To fully benefit from BI predictions, EHS systems should ideally go one step further than just forecasting what could occur by suggesting actions that should be taken along with any associated consequences of each option given. This prescriptive analysis can help an organization make decisions around maximizing future opportunities or give the best chance of mitigating any risks with which they are faced.

More Data, Fewer Incidents

Advanced BI provides many benefits to EHS. One example is more reliable hazard detection processes. Rather than relying solely on human expertise, advanced analytics and machine learning is being used to detect issues resulting in improvements in accuracy.

BI also gives EHS departments a more reliable way of sharing best practices. If we look at best practices in risk detection as an example, they are being codified into computer algorithms which can be easily shared across multiple geographies and divisions. This results in greater consistency across the organization, as employees do not have to be relied on to share best practices anecdotally with varying levels of success.

Advanced BI results in an increase in the detection of risks that will lead to a decrease in the number of serious incidents.

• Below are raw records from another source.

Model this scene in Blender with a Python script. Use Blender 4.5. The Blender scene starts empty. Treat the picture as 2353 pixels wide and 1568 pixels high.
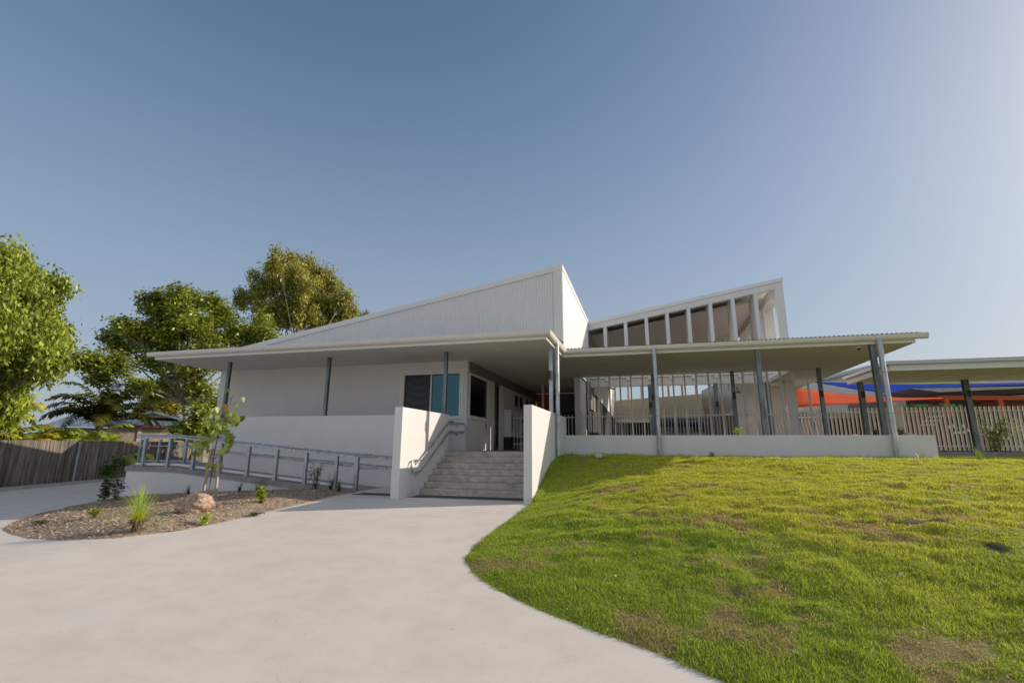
import bpy, math, random
import numpy as np
from mathutils import Vector, Matrix
C=bpy.context.scene; COL=C.collection; R=math.radians
random.seed(7); rng=np.random.default_rng(7)
# ---------------------------------------------------------------- camera
EYE=1.30; PITCH,ROLL,YAW=0.2151201,0.0061007,0.2671692
cam_d=bpy.data.cameras.new('camera'); cam=bpy.data.objects.new('camera',cam_d); COL.objects.link(cam); C.camera=cam
cam_d.sensor_width=36; cam_d.lens=17.0; cam_d.clip_start=.05; cam_d.clip_end=2000
cam.matrix_world=Matrix.Translation((0,0,EYE))@Matrix.Rotation(YAW,4,'Z')@Matrix.Rotation(math.pi/2+PITCH,4,'X')@Matrix.Rotation(ROLL,4,'Z')
C.render.resolution_x=1024; C.render.resolution_y=682
# ---------------------------------------------------------------- light
SUN_EL=R(23.5); SUN_AZ=R(65.5)      # azimuth from +Y towards +X
W=bpy.data.worlds.new('World'); C.world=W; W.use_nodes=True
nt=W.node_tree; bg=nt.nodes['Background']; sky=nt.nodes.new('ShaderNodeTexSky'); sky.sky_type='NISHITA'
sky.sun_disc=False; sky.sun_elevation=SUN_EL; sky.sun_rotation=SUN_AZ; sky.altitude=0; sky.air_density=1.0; sky.dust_density=2.2; sky.ozone_density=1.6
nt.links.new(sky.outputs[0],bg.inputs[0]); bg.inputs[1].default_value=.15
# thin pale haze band low in the sky, by elevation
gm=nt.nodes.new('ShaderNodeGamma'); gm.inputs[1].default_value=.82; nt.links.new(sky.outputs[0],gm.inputs[0])
hs=nt.nodes.new('ShaderNodeHueSaturation'); hs.inputs['Saturation'].default_value=1.34; hs.inputs['Value'].default_value=.69; nt.links.new(gm.outputs[0],hs.inputs['Color'])
tcw=nt.nodes.new('ShaderNodeTexCoord'); sx=nt.nodes.new('ShaderNodeSeparateXYZ'); nt.links.new(tcw.outputs['Generated'],sx.inputs[0])
mr=nt.nodes.new('ShaderNodeMapRange'); mr.interpolation_type='SMOOTHSTEP'; mr.inputs[1].default_value=0; mr.inputs[2].default_value=.85; mr.inputs[3].default_value=.64; mr.inputs[4].default_value=.06; nt.links.new(sx.outputs[2],mr.inputs[0])
mx=nt.nodes.new('ShaderNodeMix'); mx.data_type='RGBA'; nt.links.new(mr.outputs[0],mx.inputs[0]); nt.links.new(hs.outputs[0],mx.inputs[6]); mx.inputs[7].default_value=(2.0,2.28,2.72,1)
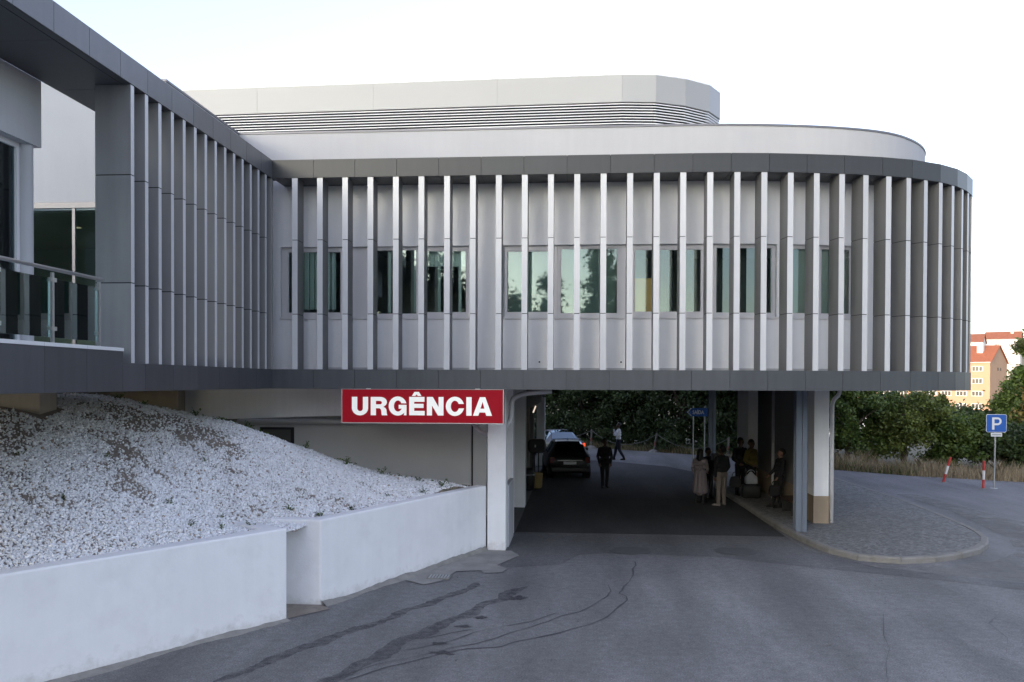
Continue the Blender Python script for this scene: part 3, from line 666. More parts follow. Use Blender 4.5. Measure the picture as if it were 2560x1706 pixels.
# left wing: terrace wall, column, glazing, recess
s = MB(); s.box(-8.32, -8.0, 4, 12.235, 7.377, Z_F0-.006); s.build('terrace_lintel', m_white, H)
s = MB(); s.lathe([(.1, 4.39), (.1, 7.376)], (-8.13, 12.06, 0), 20); s.build('round_column', m_white, H, smooth=True)
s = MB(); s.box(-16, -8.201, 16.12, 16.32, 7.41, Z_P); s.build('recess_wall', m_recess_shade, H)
s = MB(); s.box(-16, -8.21, 16.12, 16.2, 7.3, 7.409); s.box(-9.93, -9.87, 16.14, 16.19, 4.39, 7.3); s.box(-12.3, -12.2, 16.14, 16.19, 4.39, 7.3); s.box(-16, -8.21, 16.14, 16.19, 4.39, 4.5)
rw = s.build('recess_window', m_coping, H)
m_glassd = glass_mat('recess_glass', (.70, .78, .76), .02, .03, (.42, .55, .58))
for x0, x1 in ((-16, -12.31), (-12.19, -9.94), (-9.86, -8.22)):
    s = MB(); s.box(x0, x1, 16.155, 16.161, 4.51, 7.295); s.build('pane', m_glassd, rw)
s = MB(); s.box(-16, -8.21, 16.35, 21, 4.3, 4.34); s.box(-16, -8.21, 16.35, 21, 7.25, 7.3); s.box(-16, -8.21, 20.9, 21, 4.34, 7.25); s.box(-16.1, -16, 16.35, 21, 4.3, 7.3); s.build('lounge_interior', m_inter, H)
for x, y in ((-10.9, 17.9), (-10.2, 18.1), (-9.6, 17.4)):
    s = MB(); s.lathe([(.09, 7.24), (.001, 7.24)], (x, y, 0), 12); s.build('downlight', m_down, H)
s = MB(); s.box(-8.24, -8.16, 11.90, 11.98, 4.39, 7.376); s.box(-8.24, -8.16, 4, 11.9, 7.30, 7.376); s.box(-8.24, -8.16, 4, 11.9, 4.39, 4.47); s.box(-8.24, -8.16, 10.1, 10.16, 4.47, 7.3)
tw = s.build('terrace_window', m_frame, H)
for y0, y1 in ((4, 10.1), (10.16, 11.9)):
    s = MB(); s.box(-8.205, -8.199, y0, y1, 4.471, 7.299); s.build('pane', m_glass, tw)
s = MB(); s.box(-12, -8.26, 4, 11.9, 4.387, 4.40); s.box(-12, -8.33, 4, 12.1, 7.5, 7.55); s.box(-12.1, -12, 4, 12.1, 4.4, 7.5); s.box(-12, -8.26, 12.0, 12.1, 4.4, 7.5); s.build('wing_interior', m_inter, H)
# balustrade
bal = MB(); bal.tube([(XW-.06, 4, 5.345), (XW-.06, 11.73, 5.345)], .026, 12); balo = bal.build('balustrade_rail', m_inox, H, smooth=True)
for y in (11.65, 10.57, 9.49, 8.41, 7.33):
    s = MB(); s.box(XW-.075, XW-.045, y-.022, y+.022, 4.39, 5.30); p = s.build('baluster_post', m_inox, balo)
    for z in (4.55, 5.18):
        for dy in (-.04, .04):
            if y > 11.6 and dy > 0: continue
            s = MB(); s.box(XW-.085, XW-.035, y+dy-.02, y+dy+.02, z, z+.05); s.build('glass_clamp', m_inox, balo)
    s = MB(); s.box(XW-.064, XW-.056, y-1.08+.045, y-.045, 4.46, 5.22); s.build('glass_panel', m_glass_bal, balo)

# undercroft and drive-through: pillars, walls, beams, pipes
def column(x0, x1, y0, y1, z0, z1, m=None, name='pillar', bev=.012): 
    s = MB(); s.box(x0, x1, y0, y1, z0, z1); return s.build(name, m or m_white, H, bevel=bev)
column(-2.065, -1.64, 19.66, 20.1, 0, Z_B0+.01, m_grate_wall); column(-2.0, -1.62, 21.6, 22.05, 0, Z_B0+.01, m_plaster)
column(-1.98, -1.615, 26.54, 27.2, 0, Z_B0+.01, m_plaster); column(-1.9, -1.51, 40.0, 40.5, 0, 3.2, m_plaster)
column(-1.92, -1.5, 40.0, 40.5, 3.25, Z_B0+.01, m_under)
s = MB(); s.box(-1.70, -1.6, 20.11, 21.59, 0, 1.48); s.build('low_wall', m_white, H, bevel=.01)
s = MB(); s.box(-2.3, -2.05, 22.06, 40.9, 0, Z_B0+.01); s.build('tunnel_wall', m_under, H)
for y in (29.5, 33.0, 36.5):
    s = MB(); s.box(-2.05, -1.85, y, y+.35, 0, Z_B0+.01); s.build('wall_rib', m_under, H)
s = MB(); s.box(-2.0, -1.65, 27.21, 40.9, 3.0, Z_B0+.01); s.build('tunnel_beam', m_under, H)
s = MB(); s.box(-9.4, -2.3, 21.6, 21.8, .5, Z_B0+.01); bw = s.build('rear_wall', m_rear, H)
s = MB(); s.box(-2.68, -2.64, 21.585, 21.598, 1.2, 3.7); s.build('wall_joint', m_core, bw)
s = MB(); s.box(-8.2, -8.12, 21.56, 21.599, 1.9, 2.72); s.box(-7.38, -7.3, 21.56, 21.599, 1.9, 2.72); s.box(-8.12, -7.38, 21.56, 21.599, 2.66, 2.72); s.build('door_frame', m_core, bw)
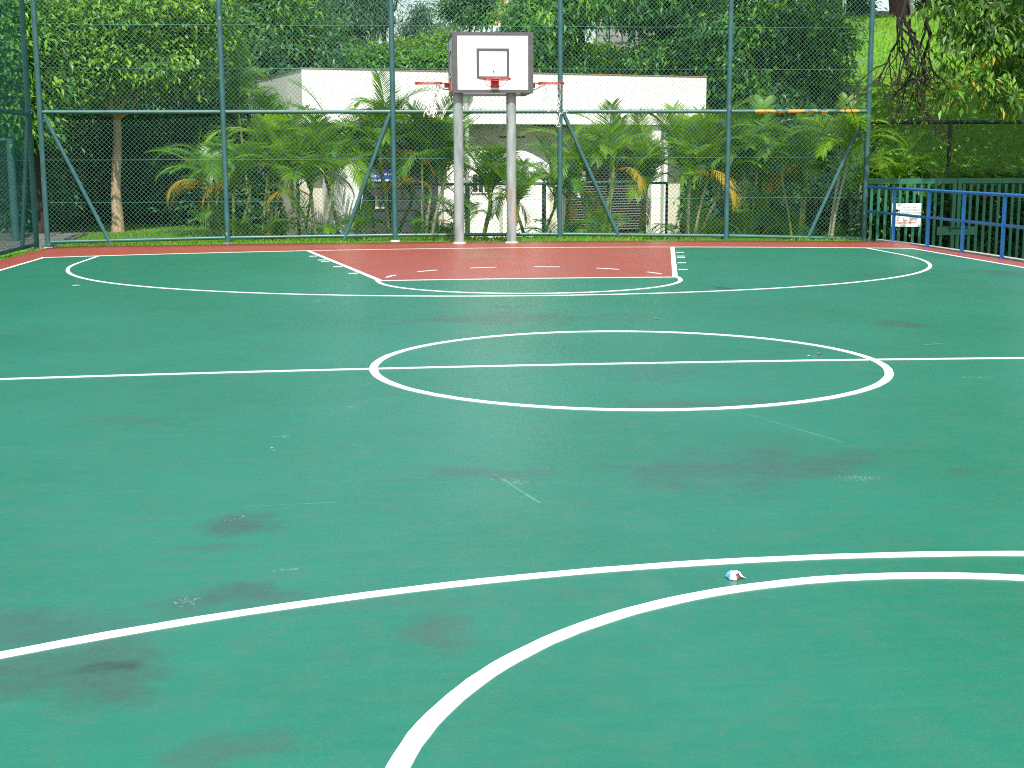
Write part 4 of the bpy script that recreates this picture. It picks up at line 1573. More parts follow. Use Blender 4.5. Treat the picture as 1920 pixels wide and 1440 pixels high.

The Road to a Safer Working Environment

Having the ability to quickly turn raw data into actionable information can make the difference between smart EHS decisions and costly mistakes. While making sense of all the information from different data sources can be a challenge, it is imperative to have the right analytical tools in place. Put data to work enabling easy identification of insights and instilling the confidence to act, ensuring focus remains on EHS performance improvement.